Linked to their lack of confidence, you may find that many of your learners have a history of negative experiences with maths and English. Try this activity, perhaps as part of your con­tinuous professional development or at a team meeting.

Practical ask

Work in pairs. The first person should describe their best-ever learning experience. It could be any learning. It does not have to be confined to formal education. It could be learning to ride a bike or learning to swim.

Allow five minutes to talk about that experience to your partner. Your partner should listen and ask questions to find out more about the experience, and try to pick out the key features of what made it such a good experience, noting these down in words or short phrases.

Swap over. Your partner now has five minutes to explain their best learning experience, while you listen, ask questions and note down the key words or phrases used to explain what made it such a good experience.

Compare notes and create a joint list of the key components of a really good learning experi­ence. (See Appendix 1 for some of the key components that regularly feature in this activity.)

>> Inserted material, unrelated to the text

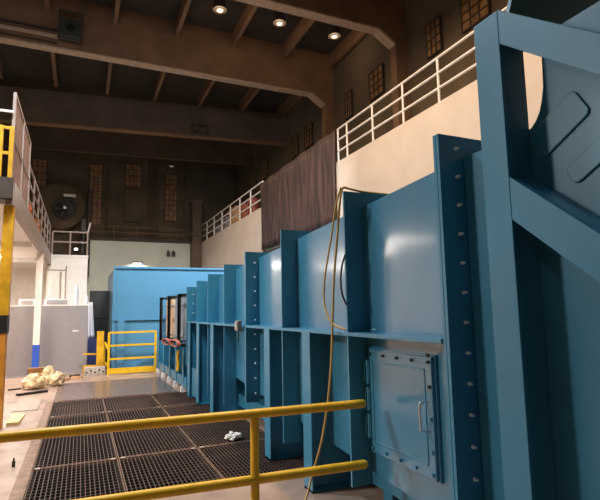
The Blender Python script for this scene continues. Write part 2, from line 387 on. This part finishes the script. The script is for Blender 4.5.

Finally, take five minutes each to talk about your worst learning experience. Pick out the key components of your worst learning experience and compare them with your best.

In general, the key points that arise from bad learning experiences are:

  • not understanding what was being explained;
  • not seeing the relevance of what they are learning to practical applications;
  • poor teaching in terms of impatient teachers who do not explain or cannot understand why the learner doesn’t ‘get it’;
  • experience of sarcasm and demeaning comments about their abilities (and even public humiliation), leading to feelings of inadequacy.

Such experiences can have a lasting and profound effect on learners’ self-image. These (often disengaged) learners need help to develop a new self-image where they can be successful.